__Stated task__: Omit all images, then return the remaining material exactly as it stands.

Entries with scene source code:
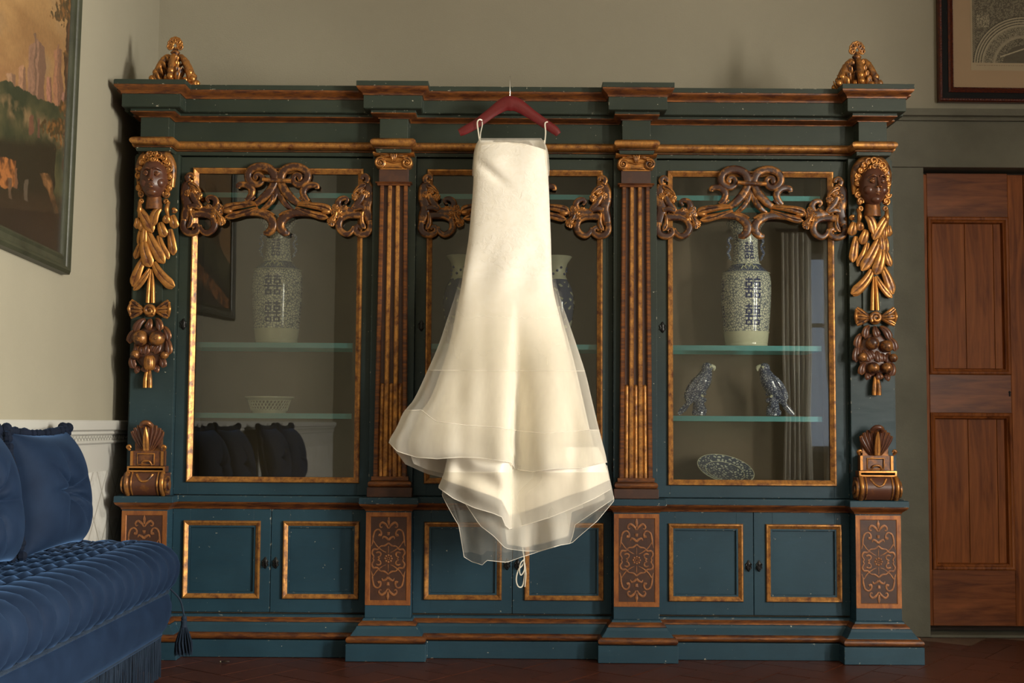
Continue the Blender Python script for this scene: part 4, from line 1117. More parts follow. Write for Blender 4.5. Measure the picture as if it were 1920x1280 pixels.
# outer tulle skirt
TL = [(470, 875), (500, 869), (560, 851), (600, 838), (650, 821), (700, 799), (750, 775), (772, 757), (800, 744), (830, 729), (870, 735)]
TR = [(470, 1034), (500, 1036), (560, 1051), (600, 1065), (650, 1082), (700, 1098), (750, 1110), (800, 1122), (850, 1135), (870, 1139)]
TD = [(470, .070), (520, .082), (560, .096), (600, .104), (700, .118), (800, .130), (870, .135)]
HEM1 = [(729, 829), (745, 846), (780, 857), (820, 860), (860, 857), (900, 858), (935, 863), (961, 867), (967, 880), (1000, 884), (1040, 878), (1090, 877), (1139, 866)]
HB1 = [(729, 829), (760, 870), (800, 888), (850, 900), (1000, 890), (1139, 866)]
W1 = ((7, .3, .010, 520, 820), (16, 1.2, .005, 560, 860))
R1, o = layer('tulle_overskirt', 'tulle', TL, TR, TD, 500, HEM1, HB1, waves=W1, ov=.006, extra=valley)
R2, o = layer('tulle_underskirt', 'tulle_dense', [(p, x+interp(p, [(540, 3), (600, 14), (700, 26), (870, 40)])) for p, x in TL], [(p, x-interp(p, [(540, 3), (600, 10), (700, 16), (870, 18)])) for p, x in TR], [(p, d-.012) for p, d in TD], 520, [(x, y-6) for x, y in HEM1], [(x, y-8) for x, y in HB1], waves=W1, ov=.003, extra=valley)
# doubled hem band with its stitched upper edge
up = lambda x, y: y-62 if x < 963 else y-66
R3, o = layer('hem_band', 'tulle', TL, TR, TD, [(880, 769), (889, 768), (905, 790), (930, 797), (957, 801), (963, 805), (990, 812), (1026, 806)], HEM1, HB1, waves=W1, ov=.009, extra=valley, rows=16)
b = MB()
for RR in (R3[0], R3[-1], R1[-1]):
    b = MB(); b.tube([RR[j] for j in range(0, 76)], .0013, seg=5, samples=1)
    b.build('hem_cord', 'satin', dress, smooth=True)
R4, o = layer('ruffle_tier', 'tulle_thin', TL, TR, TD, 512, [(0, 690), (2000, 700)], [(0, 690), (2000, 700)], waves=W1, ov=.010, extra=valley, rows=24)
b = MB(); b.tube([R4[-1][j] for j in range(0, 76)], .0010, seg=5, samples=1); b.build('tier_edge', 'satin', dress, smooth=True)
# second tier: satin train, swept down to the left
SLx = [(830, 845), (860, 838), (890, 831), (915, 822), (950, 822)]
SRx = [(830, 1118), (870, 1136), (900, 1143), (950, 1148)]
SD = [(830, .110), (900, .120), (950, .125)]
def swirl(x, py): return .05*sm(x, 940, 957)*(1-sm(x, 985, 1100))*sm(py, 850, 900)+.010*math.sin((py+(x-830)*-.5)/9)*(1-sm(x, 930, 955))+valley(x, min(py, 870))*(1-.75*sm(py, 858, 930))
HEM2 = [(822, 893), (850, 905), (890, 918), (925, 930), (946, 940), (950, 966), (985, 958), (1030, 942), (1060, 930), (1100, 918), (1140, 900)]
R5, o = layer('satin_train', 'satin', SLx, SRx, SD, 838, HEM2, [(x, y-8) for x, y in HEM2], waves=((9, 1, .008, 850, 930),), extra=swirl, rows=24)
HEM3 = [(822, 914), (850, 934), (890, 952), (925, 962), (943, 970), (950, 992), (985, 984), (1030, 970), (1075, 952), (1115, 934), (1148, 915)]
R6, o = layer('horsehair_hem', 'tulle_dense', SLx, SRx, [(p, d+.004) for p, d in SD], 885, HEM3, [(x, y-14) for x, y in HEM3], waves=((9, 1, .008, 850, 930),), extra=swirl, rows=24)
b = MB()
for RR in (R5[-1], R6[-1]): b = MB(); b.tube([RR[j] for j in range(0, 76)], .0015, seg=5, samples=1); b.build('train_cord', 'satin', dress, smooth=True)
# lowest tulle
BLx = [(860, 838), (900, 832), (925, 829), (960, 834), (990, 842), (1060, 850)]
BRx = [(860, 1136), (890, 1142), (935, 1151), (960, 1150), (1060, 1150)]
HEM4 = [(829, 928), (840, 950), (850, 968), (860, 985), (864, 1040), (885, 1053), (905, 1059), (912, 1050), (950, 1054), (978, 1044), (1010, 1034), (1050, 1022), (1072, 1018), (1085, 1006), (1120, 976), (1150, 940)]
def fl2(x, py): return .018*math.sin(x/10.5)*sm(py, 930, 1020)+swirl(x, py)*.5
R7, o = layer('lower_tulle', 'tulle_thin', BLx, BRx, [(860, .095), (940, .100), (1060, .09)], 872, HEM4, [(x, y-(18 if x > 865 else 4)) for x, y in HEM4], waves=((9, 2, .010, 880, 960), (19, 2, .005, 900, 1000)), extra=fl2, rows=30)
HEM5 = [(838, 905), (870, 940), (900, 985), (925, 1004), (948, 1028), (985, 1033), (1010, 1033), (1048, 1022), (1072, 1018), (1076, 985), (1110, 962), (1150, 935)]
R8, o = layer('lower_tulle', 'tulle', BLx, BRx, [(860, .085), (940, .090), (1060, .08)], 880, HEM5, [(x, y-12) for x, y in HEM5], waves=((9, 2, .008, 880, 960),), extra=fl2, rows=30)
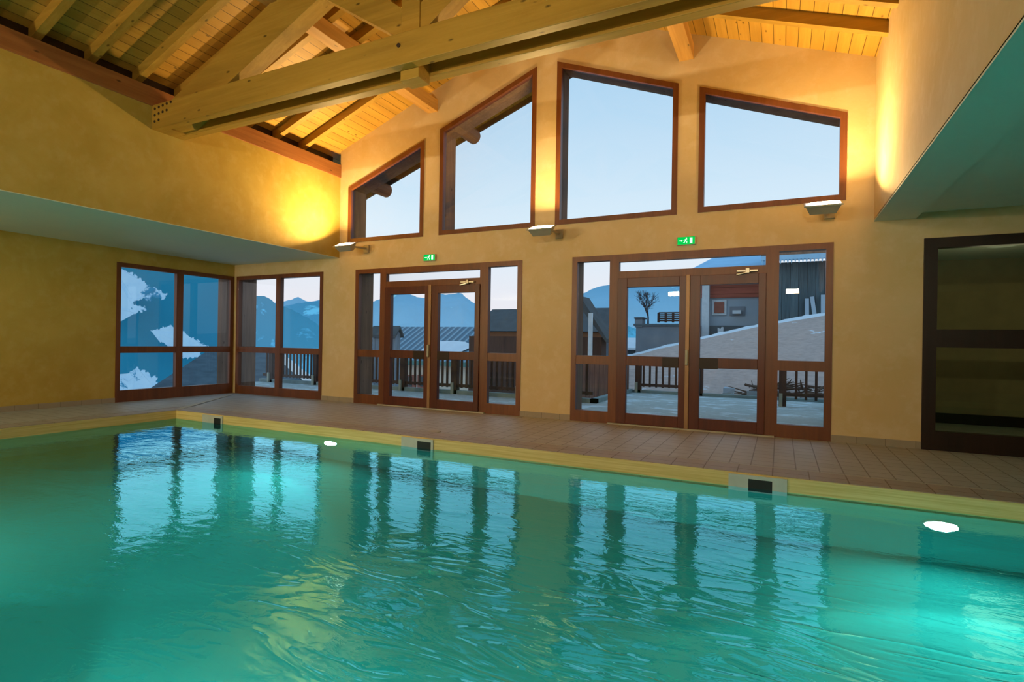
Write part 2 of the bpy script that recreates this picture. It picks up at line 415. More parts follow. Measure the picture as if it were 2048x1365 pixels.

__Complete response__:
Continue the Blender Python script for this scene: part 4, from line 1117. More parts follow. Write for Blender 4.5. Measure the picture as if it were 1920x1280 pixels.
# outer tulle skirt
TL = [(470, 875), (500, 869), (560, 851), (600, 838), (650, 821), (700, 799), (750, 775), (772, 757), (800, 744), (830, 729), (870, 735)]
TR = [(470, 1034), (500, 1036), (560, 1051), (600, 1065), (650, 1082), (700, 1098), (750, 1110), (800, 1122), (850, 1135), (870, 1139)]
TD = [(470, .070), (520, .082), (560, .096), (600, .104), (700, .118), (800, .130), (870, .135)]
HEM1 = [(729, 829), (745, 846), (780, 857), (820, 860), (860, 857), (900, 858), (935, 863), (961, 867), (967, 880), (1000, 884), (1040, 878), (1090, 877), (1139, 866)]
HB1 = [(729, 829), (760, 870), (800, 888), (850, 900), (1000, 890), (1139, 866)]
W1 = ((7, .3, .010, 520, 820), (16, 1.2, .005, 560, 860))
R1, o = layer('tulle_overskirt', 'tulle', TL, TR, TD, 500, HEM1, HB1, waves=W1, ov=.006, extra=valley)
R2, o = layer('tulle_underskirt', 'tulle_dense', [(p, x+interp(p, [(540, 3), (600, 14), (700, 26), (870, 40)])) for p, x in TL], [(p, x-interp(p, [(540, 3), (600, 10), (700, 16), (870, 18)])) for p, x in TR], [(p, d-.012) for p, d in TD], 520, [(x, y-6) for x, y in HEM1], [(x, y-8) for x, y in HB1], waves=W1, ov=.003, extra=valley)
# doubled hem band with its stitched upper edge
up = lambda x, y: y-62 if x < 963 else y-66
R3, o = layer('hem_band', 'tulle', TL, TR, TD, [(880, 769), (889, 768), (905, 790), (930, 797), (957, 801), (963, 805), (990, 812), (1026, 806)], HEM1, HB1, waves=W1, ov=.009, extra=valley, rows=16)
b = MB()
for RR in (R3[0], R3[-1], R1[-1]):
    b = MB(); b.tube([RR[j] for j in range(0, 76)], .0013, seg=5, samples=1)
    b.build('hem_cord', 'satin', dress, smooth=True)
R4, o = layer('ruffle_tier', 'tulle_thin', TL, TR, TD, 512, [(0, 690), (2000, 700)], [(0, 690), (2000, 700)], waves=W1, ov=.010, extra=valley, rows=24)
b = MB(); b.tube([R4[-1][j] for j in range(0, 76)], .0010, seg=5, samples=1); b.build('tier_edge', 'satin', dress, smooth=True)
# second tier: satin train, swept down to the left
SLx = [(830, 845), (860, 838), (890, 831), (915, 822), (950, 822)]
SRx = [(830, 1118), (870, 1136), (900, 1143), (950, 1148)]
SD = [(830, .110), (900, .120), (950, .125)]
def swirl(x, py): return .05*sm(x, 940, 957)*(1-sm(x, 985, 1100))*sm(py, 850, 900)+.010*math.sin((py+(x-830)*-.5)/9)*(1-sm(x, 930, 955))+valley(x, min(py, 870))*(1-.75*sm(py, 858, 930))
HEM2 = [(822, 893), (850, 905), (890, 918), (925, 930), (946, 940), (950, 966), (985, 958), (1030, 942), (1060, 930), (1100, 918), (1140, 900)]
R5, o = layer('satin_train', 'satin', SLx, SRx, SD, 838, HEM2, [(x, y-8) for x, y in HEM2], waves=((9, 1, .008, 850, 930),), extra=swirl, rows=24)
HEM3 = [(822, 914), (850, 934), (890, 952), (925, 962), (943, 970), (950, 992), (985, 984), (1030, 970), (1075, 952), (1115, 934), (1148, 915)]
R6, o = layer('horsehair_hem', 'tulle_dense', SLx, SRx, [(p, d+.004) for p, d in SD], 885, HEM3, [(x, y-14) for x, y in HEM3], waves=((9, 1, .008, 850, 930),), extra=swirl, rows=24)
b = MB()
for RR in (R5[-1], R6[-1]): b = MB(); b.tube([RR[j] for j in range(0, 76)], .0015, seg=5, samples=1); b.build('train_cord', 'satin', dress, smooth=True)
# lowest tulle
BLx = [(860, 838), (900, 832), (925, 829), (960, 834), (990, 842), (1060, 850)]
BRx = [(860, 1136), (890, 1142), (935, 1151), (960, 1150), (1060, 1150)]
HEM4 = [(829, 928), (840, 950), (850, 968), (860, 985), (864, 1040), (885, 1053), (905, 1059), (912, 1050), (950, 1054), (978, 1044), (1010, 1034), (1050, 1022), (1072, 1018), (1085, 1006), (1120, 976), (1150, 940)]
def fl2(x, py): return .018*math.sin(x/10.5)*sm(py, 930, 1020)+swirl(x, py)*.5
R7, o = layer('lower_tulle', 'tulle_thin', BLx, BRx, [(860, .095), (940, .100), (1060, .09)], 872, HEM4, [(x, y-(18 if x > 865 else 4)) for x, y in HEM4], waves=((9, 2, .010, 880, 960), (19, 2, .005, 900, 1000)), extra=fl2, rows=30)
HEM5 = [(838, 905), (870, 940), (900, 985), (925, 1004), (948, 1028), (985, 1033), (1010, 1033), (1048, 1022), (1072, 1018), (1076, 985), (1110, 962), (1150, 935)]
R8, o = layer('lower_tulle', 'tulle', BLx, BRx, [(860, .085), (940, .090), (1060, .08)], 880, HEM5, [(x, y-12) for x, y in HEM5], waves=((9, 2, .008, 880, 960),), extra=fl2, rows=30)
Write part 2 of the bpy script that recreates this picture. It picks up at line 415. More parts follow. Measure the picture as if it were 2048x1365 pixels.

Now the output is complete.